While the spotlight may have moved off refugee detention centres, the misery of asylum seekers there has worsened.

On November 18, six Iranian asylum seekers escaped from Woomera, the "hell-hole" of Australia's detention centres, by hacksawing through two perimeter fences but were all quickly recaptured. On November 20 there was a demonstration of 200 detainees and three buildings were set alight. Protesting detainees chanted "Visa, visa, visa".

South Australian lawyer Jeremy Moore told the November 23 Age that some detainees were unhappy and frustrated after being in the centre for up to six months when others from the same country had been processed relatively quickly and released into the community.

"People are now being released or processed in six months or six weeks, depending on which boat you came on", Moore said.

"It is the absolute frustration of people inside the centre, and some of them are really smart people — doctors, engineers, professors. They know what is going on. It was clear to me then there was going to be a demonstration."

Magistrate Stefan Metanomski, who heard the case of the six escapees on November 22, found it "disturbing" that the defendants had been in detention for between 10 and 23 months.

"It could be argued with some force that they are already, by virtue of the length of their detention, being punished due to their refugee status", Metanomski said.

The men pleaded not guilty and were granted bail — which meant they were returned to detention at Woomera rather than being held in Port Augusta jail. They are scheduled to appear again on December 10.

"To refuse these people bail would effectively be punishing them for being refugees", Metanomski said. "In good conscience I cannot and will not do that."

The Iranian asylum seekers were picked up within a few hours of breaking out of Woomera — at Pimba, five kilometres south of the detention centre.

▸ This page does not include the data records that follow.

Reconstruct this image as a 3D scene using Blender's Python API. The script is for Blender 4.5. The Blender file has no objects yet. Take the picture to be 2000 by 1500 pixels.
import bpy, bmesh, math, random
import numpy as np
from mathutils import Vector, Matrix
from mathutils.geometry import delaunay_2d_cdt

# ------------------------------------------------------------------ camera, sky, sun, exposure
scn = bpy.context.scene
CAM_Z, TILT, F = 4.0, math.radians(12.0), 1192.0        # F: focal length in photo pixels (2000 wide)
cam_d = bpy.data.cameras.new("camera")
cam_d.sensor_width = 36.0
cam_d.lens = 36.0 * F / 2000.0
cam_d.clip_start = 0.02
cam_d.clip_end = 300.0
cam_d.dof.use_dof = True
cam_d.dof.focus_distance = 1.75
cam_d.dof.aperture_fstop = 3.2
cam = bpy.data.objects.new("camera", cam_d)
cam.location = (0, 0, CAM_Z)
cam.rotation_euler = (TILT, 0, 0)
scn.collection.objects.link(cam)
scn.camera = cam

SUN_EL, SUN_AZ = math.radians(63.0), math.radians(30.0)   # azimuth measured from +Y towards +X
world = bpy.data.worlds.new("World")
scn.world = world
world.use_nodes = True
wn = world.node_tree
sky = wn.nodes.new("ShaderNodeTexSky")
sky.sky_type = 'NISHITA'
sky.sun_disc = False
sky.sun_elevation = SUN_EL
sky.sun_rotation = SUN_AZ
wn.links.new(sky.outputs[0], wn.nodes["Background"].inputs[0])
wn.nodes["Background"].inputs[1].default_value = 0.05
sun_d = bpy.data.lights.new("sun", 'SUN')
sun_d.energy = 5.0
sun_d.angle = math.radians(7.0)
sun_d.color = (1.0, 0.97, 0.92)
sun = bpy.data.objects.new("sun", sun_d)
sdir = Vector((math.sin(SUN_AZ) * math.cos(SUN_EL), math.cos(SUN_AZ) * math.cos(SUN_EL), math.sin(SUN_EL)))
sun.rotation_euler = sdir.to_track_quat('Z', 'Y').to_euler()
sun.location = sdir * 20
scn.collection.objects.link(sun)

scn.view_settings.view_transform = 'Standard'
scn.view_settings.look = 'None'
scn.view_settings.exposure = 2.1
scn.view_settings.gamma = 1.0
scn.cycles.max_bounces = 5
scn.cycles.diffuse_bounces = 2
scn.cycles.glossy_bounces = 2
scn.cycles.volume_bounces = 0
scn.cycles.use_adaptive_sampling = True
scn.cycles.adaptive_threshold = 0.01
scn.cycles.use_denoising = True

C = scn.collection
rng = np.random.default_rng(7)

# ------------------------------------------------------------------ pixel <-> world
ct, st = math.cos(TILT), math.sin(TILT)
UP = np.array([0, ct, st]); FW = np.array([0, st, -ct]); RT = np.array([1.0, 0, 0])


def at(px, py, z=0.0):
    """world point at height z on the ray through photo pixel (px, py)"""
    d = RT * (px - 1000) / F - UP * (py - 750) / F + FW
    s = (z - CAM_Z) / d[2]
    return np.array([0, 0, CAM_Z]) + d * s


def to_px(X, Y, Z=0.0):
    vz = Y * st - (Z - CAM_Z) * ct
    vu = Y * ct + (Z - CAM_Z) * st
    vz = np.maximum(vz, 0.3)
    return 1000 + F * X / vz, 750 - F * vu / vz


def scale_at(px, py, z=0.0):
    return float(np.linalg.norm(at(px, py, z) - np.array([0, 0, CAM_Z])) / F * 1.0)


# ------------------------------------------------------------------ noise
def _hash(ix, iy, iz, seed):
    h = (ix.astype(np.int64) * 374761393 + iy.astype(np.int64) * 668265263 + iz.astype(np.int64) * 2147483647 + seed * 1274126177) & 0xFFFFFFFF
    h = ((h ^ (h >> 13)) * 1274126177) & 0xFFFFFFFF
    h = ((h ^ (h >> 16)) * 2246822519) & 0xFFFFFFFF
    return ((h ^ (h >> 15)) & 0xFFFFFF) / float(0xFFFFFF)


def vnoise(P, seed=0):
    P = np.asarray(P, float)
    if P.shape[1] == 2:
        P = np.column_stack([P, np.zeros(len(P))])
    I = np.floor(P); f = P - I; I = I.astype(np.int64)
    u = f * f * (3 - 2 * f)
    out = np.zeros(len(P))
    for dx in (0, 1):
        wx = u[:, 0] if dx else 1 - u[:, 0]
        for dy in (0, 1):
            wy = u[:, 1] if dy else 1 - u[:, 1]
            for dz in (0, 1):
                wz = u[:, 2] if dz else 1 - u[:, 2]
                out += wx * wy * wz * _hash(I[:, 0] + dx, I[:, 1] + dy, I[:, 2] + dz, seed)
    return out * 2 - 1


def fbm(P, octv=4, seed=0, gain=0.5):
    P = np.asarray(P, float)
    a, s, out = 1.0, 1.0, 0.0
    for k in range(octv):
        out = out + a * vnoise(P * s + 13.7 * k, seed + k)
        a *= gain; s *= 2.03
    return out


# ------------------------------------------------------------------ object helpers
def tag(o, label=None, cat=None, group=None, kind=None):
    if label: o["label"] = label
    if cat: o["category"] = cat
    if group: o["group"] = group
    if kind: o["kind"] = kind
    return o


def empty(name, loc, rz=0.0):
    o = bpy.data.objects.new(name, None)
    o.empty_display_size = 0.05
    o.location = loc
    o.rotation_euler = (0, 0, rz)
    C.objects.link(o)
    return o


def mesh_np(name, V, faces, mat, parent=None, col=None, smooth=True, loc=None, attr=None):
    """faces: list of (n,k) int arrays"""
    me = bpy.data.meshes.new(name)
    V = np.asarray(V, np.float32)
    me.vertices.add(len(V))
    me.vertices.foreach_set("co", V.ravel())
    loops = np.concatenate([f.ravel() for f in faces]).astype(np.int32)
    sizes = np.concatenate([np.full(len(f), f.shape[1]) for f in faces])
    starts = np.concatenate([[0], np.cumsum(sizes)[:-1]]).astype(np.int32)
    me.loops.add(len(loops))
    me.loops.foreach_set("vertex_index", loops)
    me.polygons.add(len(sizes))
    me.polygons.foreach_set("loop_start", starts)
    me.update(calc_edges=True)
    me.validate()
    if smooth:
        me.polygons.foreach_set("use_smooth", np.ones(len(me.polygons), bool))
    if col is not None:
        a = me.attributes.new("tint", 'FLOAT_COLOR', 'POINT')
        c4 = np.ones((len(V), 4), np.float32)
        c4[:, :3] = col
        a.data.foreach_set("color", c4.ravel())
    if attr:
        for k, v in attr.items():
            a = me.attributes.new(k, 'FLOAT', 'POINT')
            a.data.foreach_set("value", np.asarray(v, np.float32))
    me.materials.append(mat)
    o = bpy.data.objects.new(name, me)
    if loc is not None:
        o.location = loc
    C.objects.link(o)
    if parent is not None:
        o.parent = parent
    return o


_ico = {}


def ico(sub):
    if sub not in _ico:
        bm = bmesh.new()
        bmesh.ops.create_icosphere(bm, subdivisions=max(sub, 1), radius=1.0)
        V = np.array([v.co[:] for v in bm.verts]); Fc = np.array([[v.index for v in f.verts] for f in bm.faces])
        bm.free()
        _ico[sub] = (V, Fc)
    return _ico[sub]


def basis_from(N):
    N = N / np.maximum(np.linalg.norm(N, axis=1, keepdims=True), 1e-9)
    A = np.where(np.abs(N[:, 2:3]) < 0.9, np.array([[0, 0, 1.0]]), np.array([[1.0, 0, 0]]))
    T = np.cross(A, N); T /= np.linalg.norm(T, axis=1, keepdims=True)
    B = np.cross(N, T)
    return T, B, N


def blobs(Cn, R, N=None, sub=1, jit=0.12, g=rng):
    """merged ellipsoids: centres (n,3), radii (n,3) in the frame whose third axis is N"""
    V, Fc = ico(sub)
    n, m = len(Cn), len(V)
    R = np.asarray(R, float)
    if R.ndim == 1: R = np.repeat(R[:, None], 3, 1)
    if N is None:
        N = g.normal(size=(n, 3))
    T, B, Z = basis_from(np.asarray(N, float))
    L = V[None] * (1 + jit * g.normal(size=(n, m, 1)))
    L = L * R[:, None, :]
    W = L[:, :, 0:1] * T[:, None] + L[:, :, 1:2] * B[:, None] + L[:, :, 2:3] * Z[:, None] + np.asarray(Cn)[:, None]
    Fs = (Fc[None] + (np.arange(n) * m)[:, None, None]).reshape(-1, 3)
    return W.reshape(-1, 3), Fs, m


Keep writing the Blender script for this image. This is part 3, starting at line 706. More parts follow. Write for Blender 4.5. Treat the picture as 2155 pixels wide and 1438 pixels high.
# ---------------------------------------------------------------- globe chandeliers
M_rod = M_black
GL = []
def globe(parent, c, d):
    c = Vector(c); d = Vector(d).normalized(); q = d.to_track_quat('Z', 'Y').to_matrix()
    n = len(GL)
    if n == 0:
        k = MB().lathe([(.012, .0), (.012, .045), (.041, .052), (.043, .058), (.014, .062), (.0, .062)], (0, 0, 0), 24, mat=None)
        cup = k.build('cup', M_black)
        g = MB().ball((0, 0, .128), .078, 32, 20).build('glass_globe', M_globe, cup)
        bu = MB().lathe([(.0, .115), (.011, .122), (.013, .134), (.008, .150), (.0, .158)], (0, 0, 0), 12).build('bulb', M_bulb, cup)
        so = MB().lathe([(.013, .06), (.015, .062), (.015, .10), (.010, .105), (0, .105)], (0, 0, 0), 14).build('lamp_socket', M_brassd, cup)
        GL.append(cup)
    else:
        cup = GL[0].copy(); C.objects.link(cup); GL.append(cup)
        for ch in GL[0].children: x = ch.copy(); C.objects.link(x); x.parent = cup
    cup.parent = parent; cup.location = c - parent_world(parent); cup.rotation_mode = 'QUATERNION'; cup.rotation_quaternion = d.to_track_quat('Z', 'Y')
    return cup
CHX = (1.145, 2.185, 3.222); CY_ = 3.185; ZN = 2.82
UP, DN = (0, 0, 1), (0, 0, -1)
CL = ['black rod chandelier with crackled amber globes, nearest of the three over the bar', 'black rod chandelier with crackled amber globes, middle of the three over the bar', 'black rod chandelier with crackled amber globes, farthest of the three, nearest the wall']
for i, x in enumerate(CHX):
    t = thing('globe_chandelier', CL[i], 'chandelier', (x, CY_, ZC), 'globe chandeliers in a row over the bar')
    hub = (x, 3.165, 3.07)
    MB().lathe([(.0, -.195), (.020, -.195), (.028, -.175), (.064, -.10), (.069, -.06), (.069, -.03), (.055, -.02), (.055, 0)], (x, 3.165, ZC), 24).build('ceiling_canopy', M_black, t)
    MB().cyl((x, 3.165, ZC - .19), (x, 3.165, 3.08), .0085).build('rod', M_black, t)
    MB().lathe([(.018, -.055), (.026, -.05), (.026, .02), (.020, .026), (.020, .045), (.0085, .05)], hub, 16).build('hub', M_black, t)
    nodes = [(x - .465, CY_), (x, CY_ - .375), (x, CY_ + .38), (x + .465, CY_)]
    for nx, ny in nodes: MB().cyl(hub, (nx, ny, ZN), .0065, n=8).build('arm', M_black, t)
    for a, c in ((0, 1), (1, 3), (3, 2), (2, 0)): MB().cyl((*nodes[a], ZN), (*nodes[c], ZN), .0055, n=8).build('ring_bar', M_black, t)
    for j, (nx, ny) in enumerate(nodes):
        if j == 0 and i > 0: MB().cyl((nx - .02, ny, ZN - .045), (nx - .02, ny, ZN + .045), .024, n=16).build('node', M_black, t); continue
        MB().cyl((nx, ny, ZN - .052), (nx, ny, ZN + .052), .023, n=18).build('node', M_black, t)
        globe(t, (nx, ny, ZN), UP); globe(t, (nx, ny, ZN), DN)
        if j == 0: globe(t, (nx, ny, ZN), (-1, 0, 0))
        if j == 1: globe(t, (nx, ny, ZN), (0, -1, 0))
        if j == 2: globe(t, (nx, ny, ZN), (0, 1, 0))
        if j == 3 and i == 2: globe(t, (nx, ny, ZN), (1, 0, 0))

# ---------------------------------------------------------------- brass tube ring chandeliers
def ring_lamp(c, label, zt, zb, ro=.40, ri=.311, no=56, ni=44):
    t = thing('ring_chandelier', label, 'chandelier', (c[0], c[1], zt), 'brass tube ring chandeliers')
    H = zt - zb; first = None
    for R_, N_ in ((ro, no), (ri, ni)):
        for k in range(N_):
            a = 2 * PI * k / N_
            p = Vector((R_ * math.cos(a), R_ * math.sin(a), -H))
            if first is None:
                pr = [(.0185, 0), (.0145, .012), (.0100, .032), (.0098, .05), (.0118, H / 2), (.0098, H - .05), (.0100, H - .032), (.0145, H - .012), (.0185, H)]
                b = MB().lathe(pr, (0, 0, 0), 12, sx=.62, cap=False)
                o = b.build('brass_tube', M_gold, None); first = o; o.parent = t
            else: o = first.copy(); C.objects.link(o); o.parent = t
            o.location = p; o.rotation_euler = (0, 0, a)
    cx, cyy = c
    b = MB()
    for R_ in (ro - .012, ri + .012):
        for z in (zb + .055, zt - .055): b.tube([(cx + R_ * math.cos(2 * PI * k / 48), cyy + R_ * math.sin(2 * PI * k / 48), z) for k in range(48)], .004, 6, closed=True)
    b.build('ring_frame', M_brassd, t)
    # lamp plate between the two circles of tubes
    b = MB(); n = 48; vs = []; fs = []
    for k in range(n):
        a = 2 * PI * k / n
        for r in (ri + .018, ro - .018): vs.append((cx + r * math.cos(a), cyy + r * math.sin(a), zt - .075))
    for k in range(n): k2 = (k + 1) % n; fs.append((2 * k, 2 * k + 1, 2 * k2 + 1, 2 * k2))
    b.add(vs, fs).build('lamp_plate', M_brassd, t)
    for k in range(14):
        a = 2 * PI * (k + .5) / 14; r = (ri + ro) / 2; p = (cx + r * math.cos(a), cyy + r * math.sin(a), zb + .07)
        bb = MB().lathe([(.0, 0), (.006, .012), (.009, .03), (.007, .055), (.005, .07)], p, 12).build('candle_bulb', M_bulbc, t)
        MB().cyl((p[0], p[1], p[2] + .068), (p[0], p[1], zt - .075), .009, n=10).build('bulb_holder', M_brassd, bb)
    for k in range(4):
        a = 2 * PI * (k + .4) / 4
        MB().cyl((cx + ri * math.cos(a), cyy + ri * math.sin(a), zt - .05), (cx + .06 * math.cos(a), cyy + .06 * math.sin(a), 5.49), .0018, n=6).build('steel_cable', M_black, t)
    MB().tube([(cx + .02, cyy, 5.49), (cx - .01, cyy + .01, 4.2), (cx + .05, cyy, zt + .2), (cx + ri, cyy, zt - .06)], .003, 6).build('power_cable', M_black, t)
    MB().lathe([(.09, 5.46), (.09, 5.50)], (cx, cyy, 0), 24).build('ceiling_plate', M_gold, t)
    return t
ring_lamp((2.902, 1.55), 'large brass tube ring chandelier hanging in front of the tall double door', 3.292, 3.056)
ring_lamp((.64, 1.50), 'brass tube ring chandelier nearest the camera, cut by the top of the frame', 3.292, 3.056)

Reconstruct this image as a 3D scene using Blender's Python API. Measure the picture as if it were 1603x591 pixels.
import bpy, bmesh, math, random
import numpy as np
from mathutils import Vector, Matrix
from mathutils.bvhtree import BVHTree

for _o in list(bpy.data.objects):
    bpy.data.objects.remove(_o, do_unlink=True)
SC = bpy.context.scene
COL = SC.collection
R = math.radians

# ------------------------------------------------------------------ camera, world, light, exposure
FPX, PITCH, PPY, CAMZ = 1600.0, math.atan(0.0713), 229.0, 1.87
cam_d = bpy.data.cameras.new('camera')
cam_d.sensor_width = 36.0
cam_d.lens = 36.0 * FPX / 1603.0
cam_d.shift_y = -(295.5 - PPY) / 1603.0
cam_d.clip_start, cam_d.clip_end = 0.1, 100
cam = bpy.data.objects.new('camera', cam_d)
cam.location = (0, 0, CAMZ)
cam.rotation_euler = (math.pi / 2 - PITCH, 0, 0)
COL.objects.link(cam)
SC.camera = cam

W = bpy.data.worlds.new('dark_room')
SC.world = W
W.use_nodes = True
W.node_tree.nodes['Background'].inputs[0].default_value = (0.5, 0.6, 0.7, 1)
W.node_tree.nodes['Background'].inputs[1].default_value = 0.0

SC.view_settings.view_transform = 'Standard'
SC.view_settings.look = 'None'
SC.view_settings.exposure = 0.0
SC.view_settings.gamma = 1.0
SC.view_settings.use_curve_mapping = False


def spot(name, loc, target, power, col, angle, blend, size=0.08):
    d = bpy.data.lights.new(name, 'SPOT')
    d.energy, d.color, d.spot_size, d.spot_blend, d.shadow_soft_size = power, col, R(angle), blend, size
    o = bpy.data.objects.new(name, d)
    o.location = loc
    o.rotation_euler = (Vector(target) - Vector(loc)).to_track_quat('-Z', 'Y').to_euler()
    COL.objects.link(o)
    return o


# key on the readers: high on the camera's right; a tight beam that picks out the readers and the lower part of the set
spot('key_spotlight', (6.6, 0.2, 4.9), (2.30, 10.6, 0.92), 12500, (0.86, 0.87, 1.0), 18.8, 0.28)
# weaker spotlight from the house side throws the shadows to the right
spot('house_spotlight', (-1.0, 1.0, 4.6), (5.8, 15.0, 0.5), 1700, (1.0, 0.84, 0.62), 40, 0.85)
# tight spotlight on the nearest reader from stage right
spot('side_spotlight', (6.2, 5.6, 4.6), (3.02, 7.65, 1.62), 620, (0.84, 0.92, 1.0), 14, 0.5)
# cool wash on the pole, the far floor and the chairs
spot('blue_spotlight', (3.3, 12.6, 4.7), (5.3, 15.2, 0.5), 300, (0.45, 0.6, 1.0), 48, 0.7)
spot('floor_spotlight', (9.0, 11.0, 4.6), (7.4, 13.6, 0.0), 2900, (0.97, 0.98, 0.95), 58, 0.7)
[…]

"They were not pissing off, they were protesting", their lawyer explained. "They got to Pimba, and just hung around until they were picked up."

The men's legal defence will be based on a claim that the detention of asylum seekers is unlawful. Counsel will put the proposition that detention at the Woomera centre is too punitive to be validly authorised under the Migration Act and therefore illegal.

From Green Left Weekly, November 28, 2001.